After 15 years, lawmakers hold hearing on bill to ban discrimination based on sexual orientation

jcheves@herald-leader.comMarch 5, 2014 

The Kentucky State Capitol building in Frankfort.

SAM RICHE — Lexington Herald-Leader Buy Photo

FRANKFORT — For the first time in 15 years, backers of a bill that would extend statewide civil rights protection to gay, lesbian, bisexual and transgender people won a legislative hearing Wednesday.

But that's all they won. No vote is scheduled.

The House Judiciary Committee heard several people testify in favor of House Bill 171, which would add "sexual orientation" and "gender identity" to the protected classes listed in the state's anti-discrimination laws for public accommodations, employment, housing and financial transactions. The Kentucky Commission on Human Rights can investigate discrimination complaints.

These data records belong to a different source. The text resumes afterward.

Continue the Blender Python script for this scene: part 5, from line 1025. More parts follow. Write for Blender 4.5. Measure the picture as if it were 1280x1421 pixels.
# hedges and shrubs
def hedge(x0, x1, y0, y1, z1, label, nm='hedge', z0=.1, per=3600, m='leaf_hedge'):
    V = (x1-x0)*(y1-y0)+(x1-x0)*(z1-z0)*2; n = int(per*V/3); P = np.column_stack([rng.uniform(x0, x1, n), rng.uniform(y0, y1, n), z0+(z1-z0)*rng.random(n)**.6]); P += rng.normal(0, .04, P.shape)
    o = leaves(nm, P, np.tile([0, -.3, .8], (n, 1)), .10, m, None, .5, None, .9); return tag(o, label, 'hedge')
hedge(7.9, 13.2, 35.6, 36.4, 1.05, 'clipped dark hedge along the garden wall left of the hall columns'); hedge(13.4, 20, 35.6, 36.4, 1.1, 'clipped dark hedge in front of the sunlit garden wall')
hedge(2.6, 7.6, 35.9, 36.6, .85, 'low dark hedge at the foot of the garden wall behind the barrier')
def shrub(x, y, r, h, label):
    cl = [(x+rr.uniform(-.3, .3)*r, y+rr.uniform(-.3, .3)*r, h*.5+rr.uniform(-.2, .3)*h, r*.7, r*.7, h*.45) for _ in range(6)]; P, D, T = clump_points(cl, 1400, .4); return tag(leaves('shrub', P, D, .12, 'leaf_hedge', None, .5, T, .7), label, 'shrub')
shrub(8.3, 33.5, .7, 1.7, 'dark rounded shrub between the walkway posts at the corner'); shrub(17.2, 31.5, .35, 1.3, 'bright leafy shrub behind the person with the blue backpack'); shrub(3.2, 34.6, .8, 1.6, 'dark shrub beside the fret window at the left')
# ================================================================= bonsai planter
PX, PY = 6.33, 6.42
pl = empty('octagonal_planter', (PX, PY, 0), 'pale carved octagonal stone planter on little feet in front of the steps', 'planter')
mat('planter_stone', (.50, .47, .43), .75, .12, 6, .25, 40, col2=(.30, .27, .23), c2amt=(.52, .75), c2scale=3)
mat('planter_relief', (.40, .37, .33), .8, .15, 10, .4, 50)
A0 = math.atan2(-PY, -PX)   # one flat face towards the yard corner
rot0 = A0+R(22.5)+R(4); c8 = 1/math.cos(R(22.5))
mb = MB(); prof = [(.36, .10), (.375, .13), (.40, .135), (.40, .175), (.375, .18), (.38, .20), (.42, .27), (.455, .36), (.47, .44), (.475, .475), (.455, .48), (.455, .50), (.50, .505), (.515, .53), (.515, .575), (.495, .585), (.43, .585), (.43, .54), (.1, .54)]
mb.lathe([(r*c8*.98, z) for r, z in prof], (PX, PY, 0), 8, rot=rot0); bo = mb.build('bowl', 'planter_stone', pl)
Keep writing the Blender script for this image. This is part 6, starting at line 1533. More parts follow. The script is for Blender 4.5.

Six cities in Kentucky, representing about a quarter of the state's population, have enacted local "fairness laws" — Lexington, Louisville, Covington, Frankfort, Morehead and Vicco — but there is no statewide protection.

Kile Nave, a suburban Louisville police sergeant who was improperly fired in 2012 for being gay, told the House panel he wouldn't have been vindicated unless the Louisville Metro Human Relations Commission had the authority to intervene under the local fairness law. State Rep. Mary Lou Marzian, D-Louisville, talked about her gay brother, who attempted suicide as a young man because he felt reviled.

"He said he couldn't live with the possibility of being gay, he was treated so poorly," said Marzian, the lead sponsor of HB 171.

After about 15 minutes of discussion, House Judiciary chairman John Tilley, D-Hopkinsville, thanked the bill's supporters for their "moving" words. Then the committee turned to the next bill on its agenda, dealing with farms at state prisons.

The General Assembly is not yet ready to vote on a civil rights bill covering gay, lesbian, bisexual and transgender people, Tilley said later, adding that he supports HB 171. The bill might be called again at a future date, he said.

"There still is concern among members on both sides of the aisle. This hearing was an attempt to dispel some of that concern," Tilley said.

State Rep. Joseph Fischer, R-Fort Thomas, later said he would not support the bill.

"I wasn't listening to the testimony and I haven't really read the bill," said Fischer, a vice chairman of the House committee. "I think the basic concern has to do with extending civil rights protection to cover gender identity. It's an idea that's pretty controversial because, unlike the other protected classes, some people consider that to not be an immutable characteristic."

Outside the hearing room, as dozens of fairness-law supporters headed back to their cars, some asked whether they ever will see movement in Frankfort. They said Kentucky had to recognize same-sex marriages performed elsewhere for 24 hours last week, after a federal judge's order, until Gov. Steve Beshear won a delay and then announced an appeal.

"There needs to be protection for Kentuckians who don't live in one of the six cities with a local ordinance. It's disappointing that our legislators can hear clear evidence that this law is needed, and yet they still don't act," said Jeff Rodgers, an arts administrator from Louisville.

However, Chris Hartman, director of the Louisville-based Fairness Campaign, said Wednesday's hearing was progress because past versions of HB 171 were never even discussed in a committee.

"At the very least, there was conversation, and that ultimately engenders support," Hartman said. "Without conversation, the bill would ... languish for the next 15 years."

Speaking to the House panel, Covington Mayor Sherry Carran said her Northern Kentucky city enacted a fairness ordinance and domestic-partner benefits for its employees in same-sex relationships. This has not led to frivolous lawsuits or other complications, Carran said. In fact, she said, it made the city more attractive to first-rate employers and workers who value diversity.

Ralph de Chabert, chief diversity officer at Brown-Forman Corp. in Louisville, told lawmakers it's good business to respect all customers and employees, including gay, lesbian, bisexual and transgender people. The distiller, which has 4,000 employees worldwide, has won multiple awards for its corporate policies on "LGBT" workplace equality and customer focus.

"There's a market that can be mined," de Chabert said after the hearing. "It's no different than looking at the African-American market and the Latino market. It just doesn't make sense to ignore that opportunity."